Since I believe God desperately loves the whole world, bad behavior and all, the Dante way of looking at hell doesn't ring true for me. Here's another perspective that's well rooted in our theological tradition, and I find more helpful: hell is separation from God. The Prophet Muhammad is remembered to have said, “heaven is closer than your sandal strap. So is hell.” We experience some days in this life that are heavenly and some that are hellish and fiery, and spiritual maturity is a lot about being able to distinguish the bad pain, or fire, from the good. Jesus talks in today's gospel both about the fire of hell and about the fire of sanctification, that which cleanses us from sin and ignorance and gets us closer to God. “Everyone will be salted with fire,” he says. Sanctification, getting clean from mistakes we've made, or working to restore harmony in relationships with God and with each other, is hard work. It can feel almost as painful as “hellfire,” as the pain of separation from God and from each other.
I have a very early memory of learning that some pain can be good for you. I remember whenever my mom patched up my scrapes and cuts, she explained to me what she was doing and why. Like “this is peroxide, it's going to sting a little bit, but it's good because it's killing any of the germs that may be in there.” I remember being very proud of myself for coming up with a theory of why this was: “Oh, that makes sense, Mommy. Because it hurts when you die, right? So if the little germs are dying in there it would hurt me a little bit.”
I'm not a parent, but I know that being a caregiver to a human or animal can come with huge amounts of good and necessary heartache. My boyfriend and I have been planning and preparing for months to welcome a dog into our little family, and he has told me stories about the last time he had a puppy, a Shiba Inu named Izzy. This particular breed goes through separation anxiety when very young and first leaving their pack. Izzy spent most of her life as a sleep-in-bed-with-the-people dog, but first she needed to be crate trained to help her learn that she could sleep on her own and she would be okay. As she was learning that, she did some of what's known as “the Shiba scream,” waking up scared in the night like some children do and making blood-curdling sounds. Art says it was incredibly hard to hear, but he knew she'd be happier in the long run if she was able to face her fear. The fire of sanctification takes many forms. Little Izzy was certainly learning to “have salt in herself, and be at peace.”
I read a theologian who said this is how God teaches us, like a parent who stands just out of sight of the toddler learning to walk, but close enough to intervene in case of danger, silently loving us and cheering us on.

But as parents and caregivers also know, the line between good pain and bad pain can be very thin indeed. Sometimes we, like the disciples, want to teach or comfort or help others but don't understand what they really need. Sometimes feeling good about ourselves for trying to help is more important to us than whether we've had a positive impact, whether we've succeeded in casting out the demons.

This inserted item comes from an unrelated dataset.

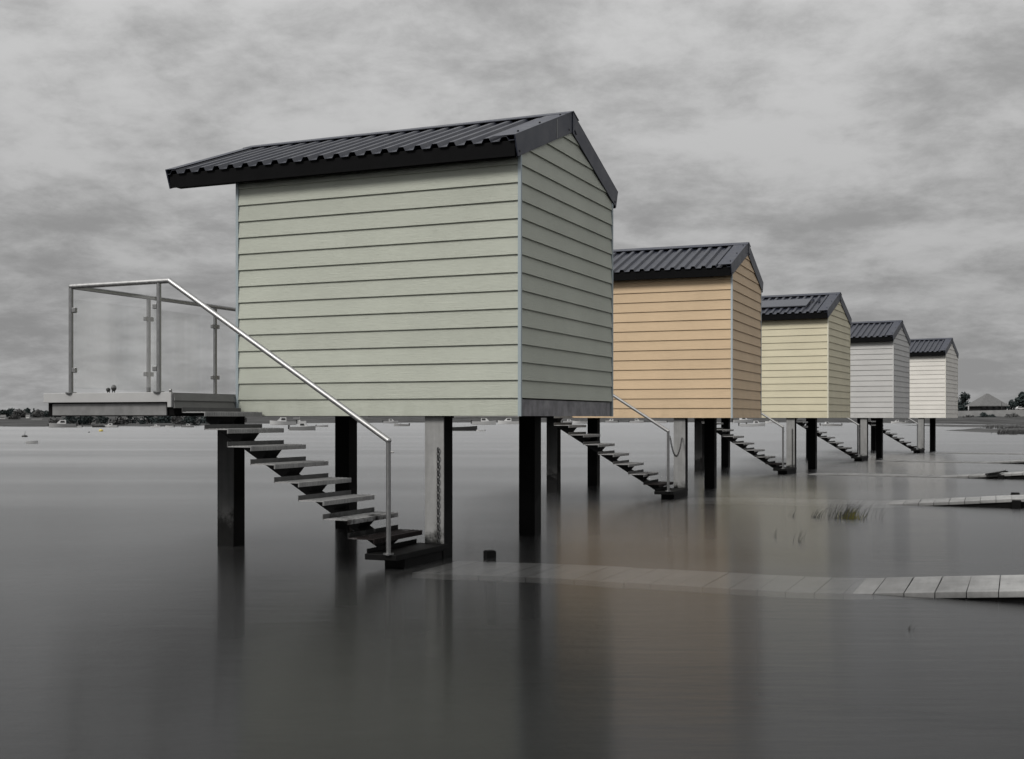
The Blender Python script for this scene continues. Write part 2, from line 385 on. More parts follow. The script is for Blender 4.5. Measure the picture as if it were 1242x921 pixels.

We find the disciples at the beginning of today's gospel feeling just that way. They're nearing the end of their journey to Jerusalem with Jesus, and they're starting to hear his warnings about how they'll have to go on without him before long. They're hoping for validation from the Teacher, both individually and as members of the group. One very human way to do this is to draw some boundaries that separate insiders from outsiders. They come across someone they don't know doing the good work they've been doing with Jesus, easing the suffering of his neighbors, and rather than celebrating that they've found a kindred spirit, the disciples get a little mean. “We tried to stop him, because he was not following us.”
They may have thought they were being good teachers, and would be helping their new friend by keeping him from blasphemy. But Jesus very clearly pointed out that they had crossed over from good pain to bad pain: they weren't practicing tough love, they were just being jealous. And Jesus knew that jealousy eating you up from the inside feels like hell. Feels like having a millstone hung around your neck and being thrown into the sea.
We heard about someone else this morning, too, who crossed that threshold without knowing it. Queen Esther stood in a fire of righteous indignation to stand up for her people and free them. But later in the story we learn that her anger was not quenched. Like many others with deep wounds, she stayed angry and felt she needed vengeance. She asks for a second day of retribution against the enemies of the Jews and gets it. “We seem to be in a time like that of the Judges,” says commentator Telford Work of this story, “in which God raises up deliverers whose lives are puzzlingly and distressingly unfaithful to and even ignorant of the covenant.” It took great courage to turn her fear and anger on behalf of her people into a way to use her power to help them. But the fire of her courage and toughness also threw her into the hell of vengefulness, and helping and healing others wasn't enough for her to heal herself. This is a very familiar story, isn't is? Kings and queens, of the Jews and every other nation, who defend and rescue their people from danger, sometimes feel they haven't done enough, and ask for their second day of retribution.

So for all of us, wholeness and holiness comes with some pain but it mostly comes with awareness. All the awareness we can muster. Asking all the questions we need to see if we're speaking and acting with integrity, or if we're just being jealous disciples. Bringing ourselves back, over and over again, restoring our deep unity with God and one another, against great odds. Today's readings have beautiful images of getting overwhelmed, by fire in the gospel, and by waves of anger and hatred in the psalm. Then the psalm ends with a beautiful contrast to those: a bird, flying free away from a broken snare that had held it hostage. In the name of the Father and the Son and that free-flying Holy Spirit, let's get free.